RECORDS PROVIDED:
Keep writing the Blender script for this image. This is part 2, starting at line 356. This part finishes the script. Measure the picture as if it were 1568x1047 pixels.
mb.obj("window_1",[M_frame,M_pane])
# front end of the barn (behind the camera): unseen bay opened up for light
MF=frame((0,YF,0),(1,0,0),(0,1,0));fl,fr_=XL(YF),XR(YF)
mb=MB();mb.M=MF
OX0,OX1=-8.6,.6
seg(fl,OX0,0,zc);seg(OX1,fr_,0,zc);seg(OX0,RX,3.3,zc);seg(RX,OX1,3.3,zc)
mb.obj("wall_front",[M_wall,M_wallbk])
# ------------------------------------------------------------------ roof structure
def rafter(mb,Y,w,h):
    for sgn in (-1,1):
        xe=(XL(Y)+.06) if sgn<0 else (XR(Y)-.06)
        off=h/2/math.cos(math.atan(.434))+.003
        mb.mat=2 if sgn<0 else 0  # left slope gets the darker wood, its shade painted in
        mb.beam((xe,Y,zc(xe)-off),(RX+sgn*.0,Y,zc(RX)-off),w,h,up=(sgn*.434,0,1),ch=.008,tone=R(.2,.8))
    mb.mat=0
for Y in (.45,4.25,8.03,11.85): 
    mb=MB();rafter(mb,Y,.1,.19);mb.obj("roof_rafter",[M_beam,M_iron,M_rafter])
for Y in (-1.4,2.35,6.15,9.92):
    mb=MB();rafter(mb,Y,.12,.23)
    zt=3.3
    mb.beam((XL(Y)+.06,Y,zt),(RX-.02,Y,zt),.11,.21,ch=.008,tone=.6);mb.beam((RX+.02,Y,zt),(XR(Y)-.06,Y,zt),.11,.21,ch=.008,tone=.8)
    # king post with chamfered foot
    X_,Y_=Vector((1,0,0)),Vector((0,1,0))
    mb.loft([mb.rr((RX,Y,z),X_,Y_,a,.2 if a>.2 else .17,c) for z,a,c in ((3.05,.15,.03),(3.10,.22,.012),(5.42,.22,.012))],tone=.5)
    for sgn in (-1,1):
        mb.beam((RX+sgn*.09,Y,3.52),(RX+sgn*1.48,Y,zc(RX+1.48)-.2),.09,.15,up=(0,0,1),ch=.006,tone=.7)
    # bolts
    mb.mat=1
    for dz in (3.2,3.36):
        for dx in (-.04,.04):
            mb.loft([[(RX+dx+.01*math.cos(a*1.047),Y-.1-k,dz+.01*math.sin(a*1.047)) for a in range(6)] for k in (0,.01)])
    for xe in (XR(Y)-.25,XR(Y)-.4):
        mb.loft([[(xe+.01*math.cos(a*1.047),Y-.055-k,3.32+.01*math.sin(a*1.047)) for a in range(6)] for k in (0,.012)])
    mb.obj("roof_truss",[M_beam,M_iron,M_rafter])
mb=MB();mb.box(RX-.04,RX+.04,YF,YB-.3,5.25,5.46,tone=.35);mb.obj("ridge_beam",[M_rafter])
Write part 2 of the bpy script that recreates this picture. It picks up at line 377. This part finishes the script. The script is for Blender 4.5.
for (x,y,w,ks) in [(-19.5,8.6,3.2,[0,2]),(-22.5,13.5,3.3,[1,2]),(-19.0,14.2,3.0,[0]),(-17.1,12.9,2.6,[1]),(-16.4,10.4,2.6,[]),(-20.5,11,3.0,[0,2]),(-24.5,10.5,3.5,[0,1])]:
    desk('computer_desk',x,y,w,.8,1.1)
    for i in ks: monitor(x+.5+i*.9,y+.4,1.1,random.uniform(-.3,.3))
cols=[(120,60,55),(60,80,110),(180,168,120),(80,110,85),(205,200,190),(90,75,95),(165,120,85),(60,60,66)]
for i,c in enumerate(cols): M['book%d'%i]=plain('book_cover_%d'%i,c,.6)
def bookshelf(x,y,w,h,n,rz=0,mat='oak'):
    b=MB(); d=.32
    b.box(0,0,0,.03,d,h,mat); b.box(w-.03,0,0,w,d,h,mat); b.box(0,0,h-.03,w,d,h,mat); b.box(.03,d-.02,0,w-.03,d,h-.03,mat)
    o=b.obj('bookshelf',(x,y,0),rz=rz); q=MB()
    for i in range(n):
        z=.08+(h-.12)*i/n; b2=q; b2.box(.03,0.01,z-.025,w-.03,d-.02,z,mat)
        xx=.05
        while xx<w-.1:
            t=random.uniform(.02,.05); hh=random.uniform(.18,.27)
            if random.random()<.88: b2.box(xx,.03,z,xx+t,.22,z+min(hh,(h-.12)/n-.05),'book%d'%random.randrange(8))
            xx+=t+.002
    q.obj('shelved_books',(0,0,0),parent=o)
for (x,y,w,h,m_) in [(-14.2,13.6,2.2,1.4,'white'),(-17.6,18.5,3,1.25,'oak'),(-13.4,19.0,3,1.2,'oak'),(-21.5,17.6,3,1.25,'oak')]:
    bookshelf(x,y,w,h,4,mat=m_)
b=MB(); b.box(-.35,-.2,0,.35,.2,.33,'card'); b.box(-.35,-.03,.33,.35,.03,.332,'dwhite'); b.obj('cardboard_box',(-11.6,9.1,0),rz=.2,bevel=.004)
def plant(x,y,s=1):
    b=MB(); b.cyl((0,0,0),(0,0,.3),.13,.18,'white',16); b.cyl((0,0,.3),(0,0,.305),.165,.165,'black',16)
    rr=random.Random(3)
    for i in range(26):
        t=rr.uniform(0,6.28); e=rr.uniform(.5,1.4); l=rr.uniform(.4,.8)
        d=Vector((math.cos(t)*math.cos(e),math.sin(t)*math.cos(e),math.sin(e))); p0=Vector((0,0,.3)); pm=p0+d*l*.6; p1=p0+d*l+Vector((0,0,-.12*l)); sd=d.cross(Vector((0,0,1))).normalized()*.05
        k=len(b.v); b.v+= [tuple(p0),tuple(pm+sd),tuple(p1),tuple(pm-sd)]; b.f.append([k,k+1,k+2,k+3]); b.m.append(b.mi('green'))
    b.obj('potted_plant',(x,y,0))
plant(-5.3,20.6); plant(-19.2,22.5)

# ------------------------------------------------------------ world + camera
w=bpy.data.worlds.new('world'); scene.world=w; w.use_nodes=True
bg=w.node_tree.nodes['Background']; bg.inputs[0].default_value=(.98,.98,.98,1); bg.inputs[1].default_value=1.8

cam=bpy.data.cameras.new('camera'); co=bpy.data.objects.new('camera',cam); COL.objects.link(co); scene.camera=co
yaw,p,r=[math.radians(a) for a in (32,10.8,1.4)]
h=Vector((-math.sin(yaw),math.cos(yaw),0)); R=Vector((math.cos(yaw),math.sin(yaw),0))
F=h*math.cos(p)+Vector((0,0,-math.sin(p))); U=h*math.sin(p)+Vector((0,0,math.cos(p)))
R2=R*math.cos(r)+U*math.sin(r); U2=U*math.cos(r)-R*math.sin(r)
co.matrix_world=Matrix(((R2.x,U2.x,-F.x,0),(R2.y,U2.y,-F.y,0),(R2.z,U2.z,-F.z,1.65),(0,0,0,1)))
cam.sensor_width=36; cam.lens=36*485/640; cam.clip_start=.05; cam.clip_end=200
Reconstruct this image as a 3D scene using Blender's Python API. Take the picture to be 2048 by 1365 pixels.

GIVEN EXERCISE: Each line of the material above must be retyped precisely.

ANSWER:
Keep writing the Blender script for this image. This is part 2, starting at line 356. This part finishes the script. Measure the picture as if it were 1568x1047 pixels.
mb.obj("window_1",[M_frame,M_pane])
# front end of the barn (behind the camera): unseen bay opened up for light
MF=frame((0,YF,0),(1,0,0),(0,1,0));fl,fr_=XL(YF),XR(YF)
mb=MB();mb.M=MF
OX0,OX1=-8.6,.6
seg(fl,OX0,0,zc);seg(OX1,fr_,0,zc);seg(OX0,RX,3.3,zc);seg(RX,OX1,3.3,zc)
mb.obj("wall_front",[M_wall,M_wallbk])
# ------------------------------------------------------------------ roof structure
def rafter(mb,Y,w,h):
    for sgn in (-1,1):
        xe=(XL(Y)+.06) if sgn<0 else (XR(Y)-.06)
        off=h/2/math.cos(math.atan(.434))+.003
        mb.mat=2 if sgn<0 else 0  # left slope gets the darker wood, its shade painted in
        mb.beam((xe,Y,zc(xe)-off),(RX+sgn*.0,Y,zc(RX)-off),w,h,up=(sgn*.434,0,1),ch=.008,tone=R(.2,.8))
    mb.mat=0
for Y in (.45,4.25,8.03,11.85): 
    mb=MB();rafter(mb,Y,.1,.19);mb.obj("roof_rafter",[M_beam,M_iron,M_rafter])
for Y in (-1.4,2.35,6.15,9.92):
    mb=MB();rafter(mb,Y,.12,.23)
    zt=3.3
    mb.beam((XL(Y)+.06,Y,zt),(RX-.02,Y,zt),.11,.21,ch=.008,tone=.6);mb.beam((RX+.02,Y,zt),(XR(Y)-.06,Y,zt),.11,.21,ch=.008,tone=.8)
    # king post with chamfered foot
    X_,Y_=Vector((1,0,0)),Vector((0,1,0))
    mb.loft([mb.rr((RX,Y,z),X_,Y_,a,.2 if a>.2 else .17,c) for z,a,c in ((3.05,.15,.03),(3.10,.22,.012),(5.42,.22,.012))],tone=.5)
    for sgn in (-1,1):
        mb.beam((RX+sgn*.09,Y,3.52),(RX+sgn*1.48,Y,zc(RX+1.48)-.2),.09,.15,up=(0,0,1),ch=.006,tone=.7)
    # bolts
    mb.mat=1
    for dz in (3.2,3.36):
        for dx in (-.04,.04):
            mb.loft([[(RX+dx+.01*math.cos(a*1.047),Y-.1-k,dz+.01*math.sin(a*1.047)) for a in range(6)] for k in (0,.01)])
    for xe in (XR(Y)-.25,XR(Y)-.4):
        mb.loft([[(xe+.01*math.cos(a*1.047),Y-.055-k,3.32+.01*math.sin(a*1.047)) for a in range(6)] for k in (0,.012)])
    mb.obj("roof_truss",[M_beam,M_iron,M_rafter])
mb=MB();mb.box(RX-.04,RX+.04,YF,YB-.3,5.25,5.46,tone=.35);mb.obj("ridge_beam",[M_rafter])
Write part 2 of the bpy script that recreates this picture. It picks up at line 377. This part finishes the script. The script is for Blender 4.5.
for (x,y,w,ks) in [(-19.5,8.6,3.2,[0,2]),(-22.5,13.5,3.3,[1,2]),(-19.0,14.2,3.0,[0]),(-17.1,12.9,2.6,[1]),(-16.4,10.4,2.6,[]),(-20.5,11,3.0,[0,2]),(-24.5,10.5,3.5,[0,1])]:
    desk('computer_desk',x,y,w,.8,1.1)
    for i in ks: monitor(x+.5+i*.9,y+.4,1.1,random.uniform(-.3,.3))
cols=[(120,60,55),(60,80,110),(180,168,120),(80,110,85),(205,200,190),(90,75,95),(165,120,85),(60,60,66)]
for i,c in enumerate(cols): M['book%d'%i]=plain('book_cover_%d'%i,c,.6)
def bookshelf(x,y,w,h,n,rz=0,mat='oak'):
    b=MB(); d=.32
    b.box(0,0,0,.03,d,h,mat); b.box(w-.03,0,0,w,d,h,mat); b.box(0,0,h-.03,w,d,h,mat); b.box(.03,d-.02,0,w-.03,d,h-.03,mat)
    o=b.obj('bookshelf',(x,y,0),rz=rz); q=MB()
    for i in range(n):
        z=.08+(h-.12)*i/n; b2=q; b2.box(.03,0.01,z-.025,w-.03,d-.02,z,mat)
        xx=.05
        while xx<w-.1:
            t=random.uniform(.02,.05); hh=random.uniform(.18,.27)
            if random.random()<.88: b2.box(xx,.03,z,xx+t,.22,z+min(hh,(h-.12)/n-.05),'book%d'%random.randrange(8))
            xx+=t+.002
    q.obj('shelved_books',(0,0,0),parent=o)
for (x,y,w,h,m_) in [(-14.2,13.6,2.2,1.4,'white'),(-17.6,18.5,3,1.25,'oak'),(-13.4,19.0,3,1.2,'oak'),(-21.5,17.6,3,1.25,'oak')]:
    bookshelf(x,y,w,h,4,mat=m_)
b=MB(); b.box(-.35,-.2,0,.35,.2,.33,'card'); b.box(-.35,-.03,.33,.35,.03,.332,'dwhite'); b.obj('cardboard_box',(-11.6,9.1,0),rz=.2,bevel=.004)
def plant(x,y,s=1):
    b=MB(); b.cyl((0,0,0),(0,0,.3),.13,.18,'white',16); b.cyl((0,0,.3),(0,0,.305),.165,.165,'black',16)
    rr=random.Random(3)
    for i in range(26):
        t=rr.uniform(0,6.28); e=rr.uniform(.5,1.4); l=rr.uniform(.4,.8)
        d=Vector((math.cos(t)*math.cos(e),math.sin(t)*math.cos(e),math.sin(e))); p0=Vector((0,0,.3)); pm=p0+d*l*.6; p1=p0+d*l+Vector((0,0,-.12*l)); sd=d.cross(Vector((0,0,1))).normalized()*.05
        k=len(b.v); b.v+= [tuple(p0),tuple(pm+sd),tuple(p1),tuple(pm-sd)]; b.f.append([k,k+1,k+2,k+3]); b.m.append(b.mi('green'))
    b.obj('potted_plant',(x,y,0))
plant(-5.3,20.6); plant(-19.2,22.5)

# ------------------------------------------------------------ world + camera
w=bpy.data.worlds.new('world'); scene.world=w; w.use_nodes=True
bg=w.node_tree.nodes['Background']; bg.inputs[0].default_value=(.98,.98,.98,1); bg.inputs[1].default_value=1.8

cam=bpy.data.cameras.new('camera'); co=bpy.data.objects.new('camera',cam); COL.objects.link(co); scene.camera=co
yaw,p,r=[math.radians(a) for a in (32,10.8,1.4)]
h=Vector((-math.sin(yaw),math.cos(yaw),0)); R=Vector((math.cos(yaw),math.sin(yaw),0))
F=h*math.cos(p)+Vector((0,0,-math.sin(p))); U=h*math.sin(p)+Vector((0,0,math.cos(p)))
R2=R*math.cos(r)+U*math.sin(r); U2=U*math.cos(r)-R*math.sin(r)
co.matrix_world=Matrix(((R2.x,U2.x,-F.x,0),(R2.y,U2.y,-F.y,0),(R2.z,U2.z,-F.z,1.65),(0,0,0,1)))
cam.sensor_width=36; cam.lens=36*485/640; cam.clip_start=.05; cam.clip_end=200
Reconstruct this image as a 3D scene using Blender's Python API. Take the picture to be 2048 by 1365 pixels.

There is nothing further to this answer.